I had to go to the bank this lunch time. To get there I had to navigate the joys of Oxford Street. This meant I not only dealt with the weather in July (rain/sun/rain/sun/hail/sub tropical cyclone/snow) but I was also wearing flip flops which meant that every so often I lurched sideways and nearly head butted some scaffolding. I also dealt with tourists who walk insanely slowly and suddenly and without warning stop dead. I got called a rude word by one for over taking. But hey, you can’t be too down when there’s coffee available on every corner and you work in the centre of one of the greatest cities on earth. Besides I was to have a real treat this lunch time. My mind was about to be blown.

I encountered the whizziest paying in machine I have ever seen. I had cash to pay in and so I trudged in, filled out a form and was looking around for an envelope to put it in when I realised things had changed (I don’t really pay in too often, I’m more of a taking out kinda girl). Envelopes and even paying in slips have gone, replaced by a machine which you just fling cash in to, it counts it and adds it to your account instantly. I did it bit by bit just so I could watch the little trap door open and hear it count the money.

Ahh technology. It’s great isn’t it. Makes paying in money that little bit more fun. I am also enamoured with the sparkling water tap we have here. I am easily pleased. But as I sit here drinking sparkling water and marvelling at paying in machines I am also quite angry. The emergency debate on phone hacking is taking place and it just staggers me to see what’s been going on.

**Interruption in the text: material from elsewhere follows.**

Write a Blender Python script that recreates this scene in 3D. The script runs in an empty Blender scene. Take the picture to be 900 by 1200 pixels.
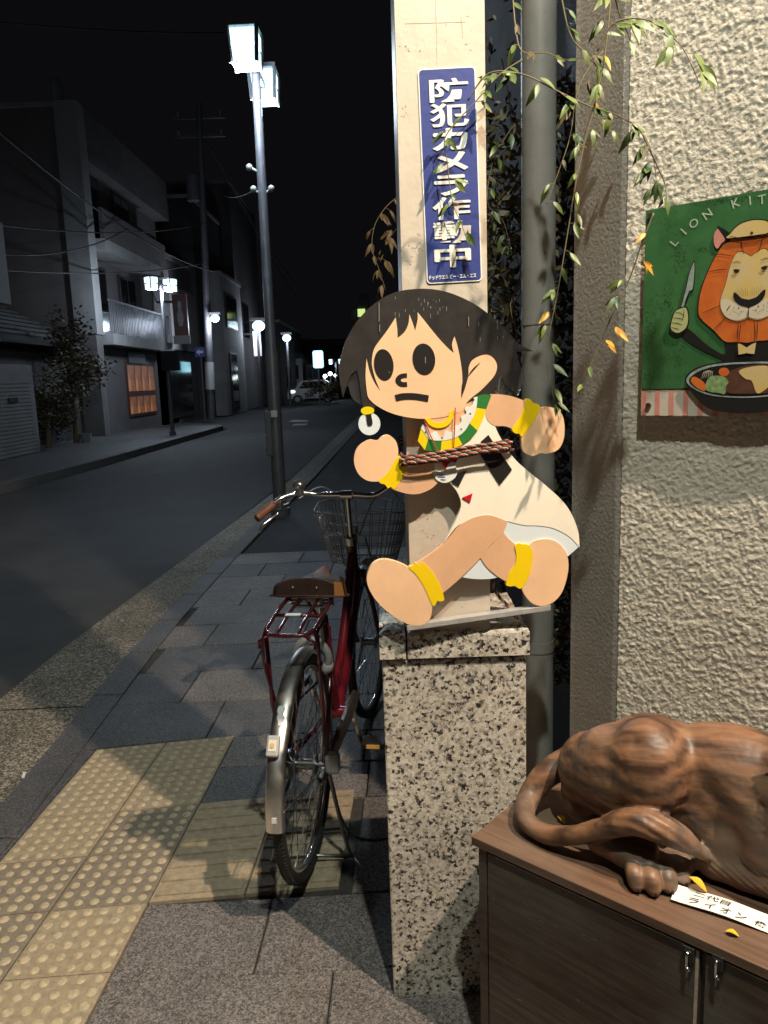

Personally I think the people who sanctioned it should be called to account. Those that did it should be called to account and the whole sorry episode should be blown wide open and everyone involved should be exposed. But at a lower level, why did no-one ever question it? I watched the news this morning and there were journalists and friends of journalists talking about the pressure of the job and it was used as a justification for the acts. I know it’s easy to get caught up in a job. I know the feeling that it’s the most important thing in the world and then with a couple of months hind sight you think ‘Wow, I totally lost perspective there’. But seriously, as someone was hacking a dead girls voicemail and deleting messages did they never think – ‘you know what, I don’t think this is what I should be doing. No job is important enough.’ I fail to see how someone’s moral compass can be so off that they could do that. But they did. And as people higher up refuse to resign and say they knew nothing about it the problem continues. It doesn’t matter if they did or didn’t know. Someone needs to take responsibility. Someone needs to say ‘This simply isn’t right and it happened on my watch’. The more they cling to the wreckage the more they are causing damage to the families of the victims. They are also causing harm to themselves. They have lost their grip of reality and morality and need to walk away from the place they are in whereby they think these acts are acceptable. They need to hack in to their sense of decency.